Bloomberg veers left with plans for Wall Street regulations and transactions tax

AFP via Getty Images
AFP via Getty Images

Michael Bloomberg, the billionaire who built his fortune by selling a tool to help handle the financial industry, is veering left as a Democratic presidential hopeful with a new set of policies taking aim at Wall Street in what amounts to a reversal of his own past criticism of financial regulations.

The plan released on Tuesday morning would toughen banking regulations and introduce a financial transactions tax, alongside other ideas like strengthening the Consumer Financial Protection Bureau (CFPB) that would seem natural to come from more progressive candidates in the field like Elizabeth Warren and Bernie Sanders.

Mr Bloomberg, who has mounted a non-traditional 2020 campaign that sees him foregoing the first four nominating contests that generally lend credibility to campaigns, has amassed a personal fortune estimated at around $64 billion through his eponymous financial analysis and media company.

And, in the past, he has taken hits for criticising financial regulations like the post-Great Recession Dodd-Frank Wall Street reform law, and for blaming the housing crisis that largely created that recession on the end of racist red lining practices by banks.

“Given how profoundly the 2008 crisis undermined faith in the establishment – and given how close it brought the world to economic collapse – authorities everywhere should be doing all in their power to fix the flaws it revealed,” the plan reads.

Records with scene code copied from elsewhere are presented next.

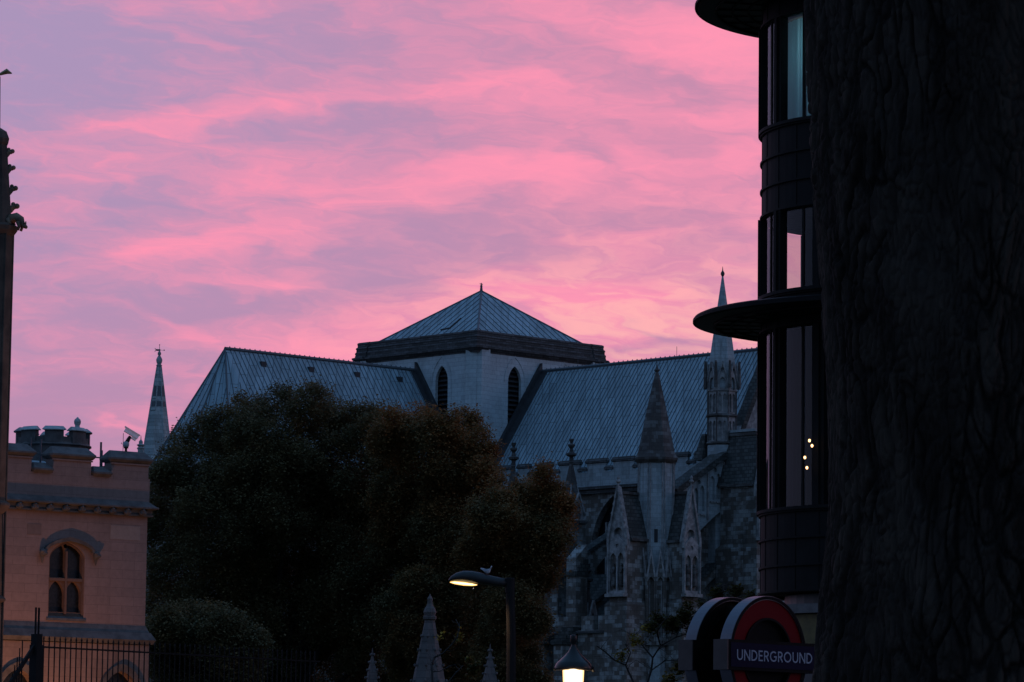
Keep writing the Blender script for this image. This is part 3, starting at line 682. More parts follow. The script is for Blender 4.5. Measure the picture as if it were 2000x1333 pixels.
for k in range(3):
    cy = y0+1.0+k*1.9
    for dy_ in (-.36, .36): sc.box(37.9, 38.02, cy+dy_-.3, cy+dy_+.3, ft(cy)-3.3, ft(cy)-3.17)
    sc.box(37.9, 38.04, cy+.88, cy+1.02, ft(cy)-3.6, ft(cy)+.1)
part(sc, 'niche_sill', M['creamtrim'], ff_)
flyer(37.1, -13.8, zz(37.1,-13.8,1180), 37.1, -8.9, zz(37.1,-8.9,1105), .8, 2.2, wd=1.2)
# set-back wall behind, aisle wall and low battlemented wall
aw = MB().panel((0,-13.5,0), XV, -YV, [(8,0),(36.2,0),(36.2,15.0),(8,15.0)], [lancet(31.5, 3, 5.6, 9.5, 1.0, 9), lancet(23.4, 3, 4.2, 9.5, 1.0, 9), lancet(16.4, 3, 4.2, 9.5, 1.0, 9)], .7)
awo = part(aw, 'aisle_wall', M['mottled'])
ar = MB().add([(8,-13.9,15.0),(36.0,-13.9,15.0),(36.0,-7.8,19.5),(8,-7.8,19.5)], [(0,1,2,3)]).box(8,36.3,-13.95,-13.4,15.0,15.35)
part(ar, 'aisle_roof', M['slate'], awo)
part(MB().box(35.5,36.6,-14,-8.5,0,zz(36.5,-10,1000)), 'return_wall', M['mottled'])
lw_ = MB(); zl_ = zz(34,-19.3,1231)
lw_.box(29.6, 35.9, -19.3, -18.7, 0, zl_); 
for xa in (29.6, 32.6, 34.5): lw_.box(xa, xa+1.35, -19.28, -18.72, zl_, zz(34,-19.3,1203))
lo_ = part(lw_, 'battlemented_wall', M['mottled']); part(MB().box(29.5,35.95,-19.6,-19.3,zl_-.25,zl_-.05), 'string_course', M['darkstone'], lo_)

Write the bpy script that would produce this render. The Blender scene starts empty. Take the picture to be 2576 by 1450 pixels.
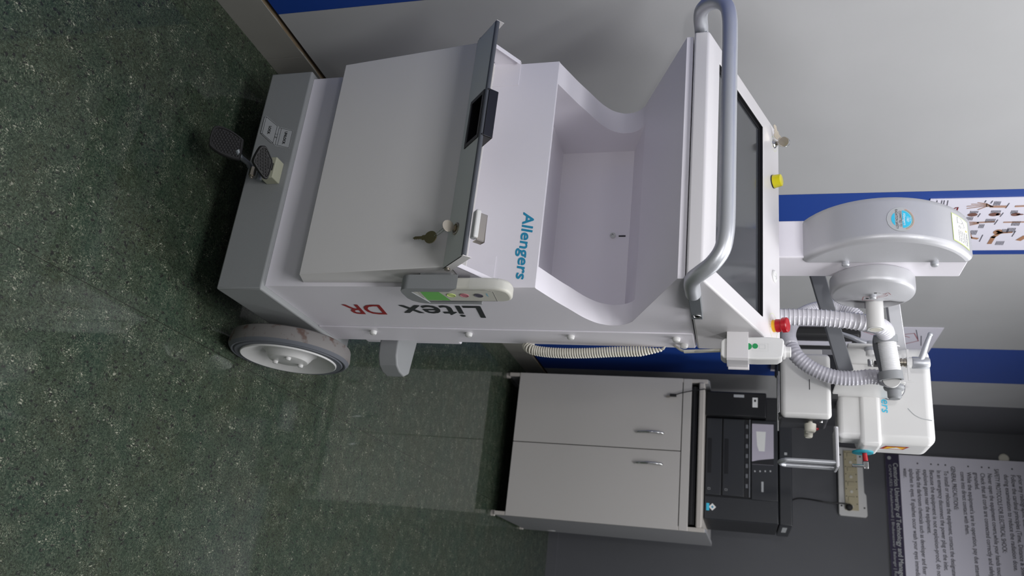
import bpy, bmesh, math, random
from mathutils import Vector, Matrix
random.seed(7)
sc = bpy.context.scene
COL = sc.collection
R = math.radians

# ------------------------------------------------------------------ camera
F_PX, CAM_H = 2052.0, 1.15
yaw, pitch, roll = R(22.2), R(-16.11), R(.352)
fwd = Vector((-math.sin(yaw)*math.cos(pitch), math.cos(yaw)*math.cos(pitch), math.sin(pitch)))
rgt = Vector((math.cos(yaw), math.sin(yaw), 0))
upv = rgt.cross(fwd)
r2 = rgt*math.cos(roll)+upv*math.sin(roll)
u2 = -rgt*math.sin(roll)+upv*math.cos(roll)
CAM = Vector((0, 0, CAM_H))
cd = bpy.data.cameras.new('camera'); cam = bpy.data.objects.new('camera', cd); COL.objects.link(cam)
cd.sensor_width = 36; cd.lens = 36*F_PX/2576; cd.clip_start = .02
# the camera is held on its side: picture right = world up, picture up = world left
cam.matrix_world = Matrix(((u2.x, -r2.x, -fwd.x, CAM.x), (u2.y, -r2.y, -fwd.y, CAM.y), (u2.z, -r2.z, -fwd.z, CAM.z), (0, 0, 0, 1)))
cd.dof.use_dof = True; cd.dof.focus_distance = 1.62; cd.dof.aperture_fstop = 6.5
sc.camera = cam

def at(px, py, **k):
    """point where the sight line of a picture position meets the plane x=, y= or z="""
    d = r2*((py-725)/F_PX)+u2*((px-1288)/F_PX)+fwd
    (n, v), = k.items()
    i = 'xyz'.index(n)
    return CAM+d*((v-CAM[i])/d[i])

# ------------------------------------------------------------------ view, world, lights
sc.view_settings.view_transform = 'Standard'; sc.view_settings.look = 'None'
sc.view_settings.exposure = 0.0; sc.view_settings.gamma = 1.0; sc.view_settings.use_curve_mapping = False
w = bpy.data.worlds.new('world'); sc.world = w; w.use_nodes = True
w.node_tree.nodes['Background'].inputs[0].default_value = (.9, .95, 1, 1)
w.node_tree.nodes['Background'].inputs[1].default_value = .03

def area(name, loc, target, sx, sy, power, col=(1, 1, 1), spread=180):
    l = bpy.data.lights.new(name, 'AREA'); l.shape = 'RECTANGLE'; l.size = sx; l.size_y = sy
    l.energy = power; l.color = col; l.spread = R(spread)
    o = bpy.data.objects.new(name, l); COL.objects.link(o); o.location = loc
    o.rotation_euler = (Vector(target)-Vector(loc)).to_track_quat('-Z', 'Y').to_euler()
    return o
FLASH = bpy.data.lights.new('camera_flash', 'SPOT'); FLASH.energy = 44; FLASH.spot_size = R(150); FLASH.spot_blend = 1.0
FLASH.shadow_soft_size = .03; FLASH.color = (1, .985, .98)
fo = bpy.data.objects.new('camera_flash', FLASH); COL.objects.link(fo); fo.location = (-.18, -.02, 1.30)
fo.rotation_euler = Vector((-.3, .8, .85)).to_track_quat('-Z', 'Y').to_euler()
for lx, ly, p in ((-.1, .1, 34), (-.55, 1.4, 5), (.05, 2.2, 22), (.95, 3.9, 21), (.3, -1.4, 7)):  # lamps by back and front walls are unseen, added to brighten notice and cover
    area('ceiling_lamp_light', (lx, ly, 2.655), (lx, ly, 0), 1.2, .6, p, (.97, .98, 1))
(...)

Central to the ideas set forth in his plan is unwinding the Trump administration’s efforts to roll back Dodd-Frank, which was signed by Barack Obama in 2010 and gave the federal government stronger oversight over the financial sector, implemented crisis prevention measures, and implemented harsher penalties for abusive conduct.

In 2014, while still registered as an independent after being a member of the Republican Party through 2007, Mr Bloomberg called that very plan “dysfunctional”. He was among the harshest critics of Dodd-Frank outside of the GOP umbrella.

“The trouble is if you reduce the risk at these institutions they can’t make the money they did,” Mr Bloomberg said then. “If they can’t make the money they did, they can’t provide the financing that this country and this world needs to create jobs and build infrastructure.”

The new plan also calls for a strengthening of the 1977 federal law that aimed to end racial discrimination in mortgage lending, which has been referred to as redlining. Mr Bloomberg had previously blamed the end of that practice, which denied loans to customers who lived in areas identified as having high populations of minorities, for the 2007 housing crisis.

“Once you start pushing in that direction, banks start making more and more loans where the credit of the person buying the house wasn’t as good as you would like,” he said in 2008.

As for the CFPB, Mr Bloomberg has said he would bolster the agency, which was championed by Ms Warren, who is also running for president.

That agency — which has put in place restrictions on short-term, high interest “payday” loans and on discriminatory auto loan premiums — has been weakened by the Trump administration.